I want to connect with someone, really connect with them. I want to be able to stay up all night talking to them and not have to worry about them accepting me or finding me odd in anyway. I want someone who will listen to music that everyone else finds crap but I completely adore. I want someone… a group of someones to just sit around with and not just act happy with but be happy too. I am dying to find my place, dying to find my group, I am sick of people who don’t know anything about me and don’t even try to learn anything unless they want to get down my pants or are just being nice so it’s not awkward for the time.

And speaking of awkward. I want to just for once NOT feel awkward in a group situation, I want to feel perfectly comfortable, I want to be able to relax and not constantly be on edge, wondering what everyone is thinking about me. I know it sounds like I am just being a whiney little brat but I just want some friends that understand, friends that will listen to what I have to say and hear it too.

Is that so much to ask for?

ME [Vaish]: The reason why I reblogged this is because I FEEL THE SAME WAY as the author. I see myself in what she has written. Those sentences in bold and italics, are the ones that I can totally relate to.
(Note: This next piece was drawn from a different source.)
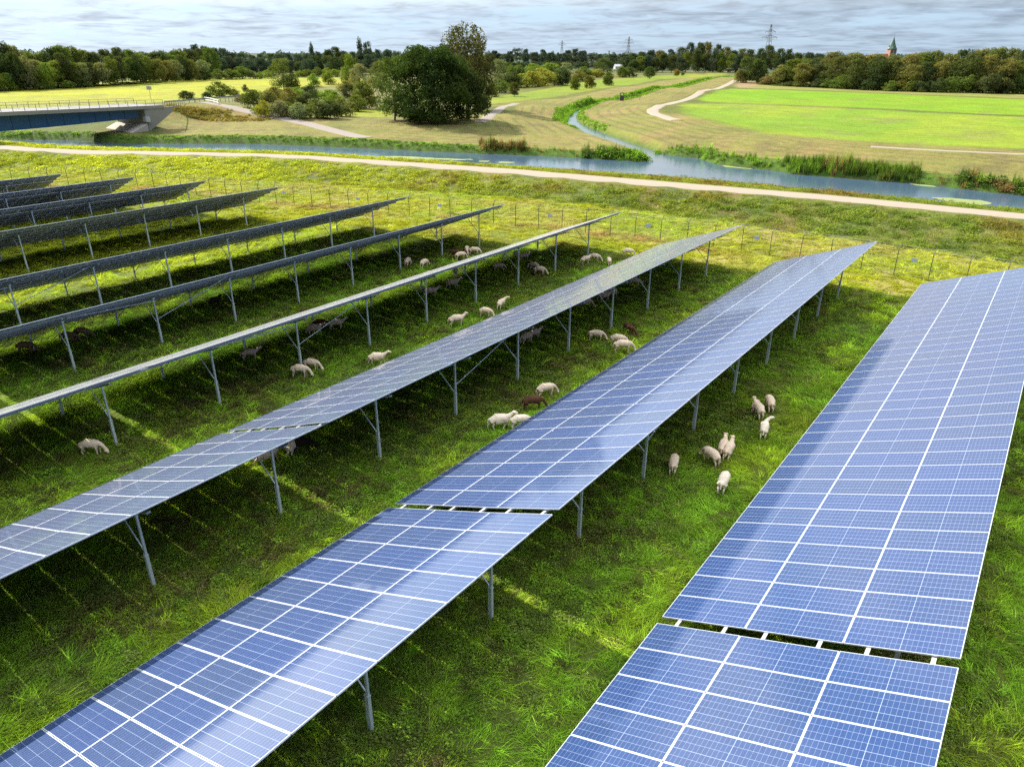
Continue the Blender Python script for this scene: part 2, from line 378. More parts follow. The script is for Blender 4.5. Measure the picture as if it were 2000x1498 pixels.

“I haven’t felt like I have belonged or connected with any of the people I surround myself with.”- refers more to my family. And, may be some group of friends that I have met years before.

I have been in lots of socially awkward situations. When others are talking and joking around, I’d rather be the one who is listening or may be doing my own stuffs. Sometimes, I am in my own world. Maybe because I don’t like to put my nose in conversations just so to feel like part of something. It just gives a false sense of security and comfort.

I know there is a side of me that can be talkative..But another part of me, enjoys the solitude. I like being with myself. I enjoy the moments of silence and reflection. I’m just neither this nor that. I am somewhere. Somewhere is where I probably belong. 

I know how to talk and make you laugh. I also know how to shut myself out of everything. I know how to go out and have fun. I also know how to shut myself in the house for days and do nothing but the surf the internet, watch TV and eat. You see again, I am neither this nor that. You can’t say that I’m anti-social neither can you say that I’m the life of the party.  I’m just neither this nor that.

I want to care less of how I am in the eyes of the others. I want to naturally feel part of whatever I’m doing and wherever I am. The keyword is natural, real, genuine. I want to feel more like myself. I want to be alive. Not dead and a fake. I want to be able to talk to someone about something without the fear of offending them, just talk about any random topics and not be laughed at or seen weird for my silly theories or ridiculous craps.  Someone who doesn’t get pissed off with my sudden mood changes. Even my family and friends are not used to my sudden mood changes and tantrums. I hate it when people think they know me and try to make assumptions based on what THEY THINK THEY KNOW.

Somewhere in the world, there are people just like me. Who are neither this nor that.

May be I’m visualising a world that can only exist in my dream.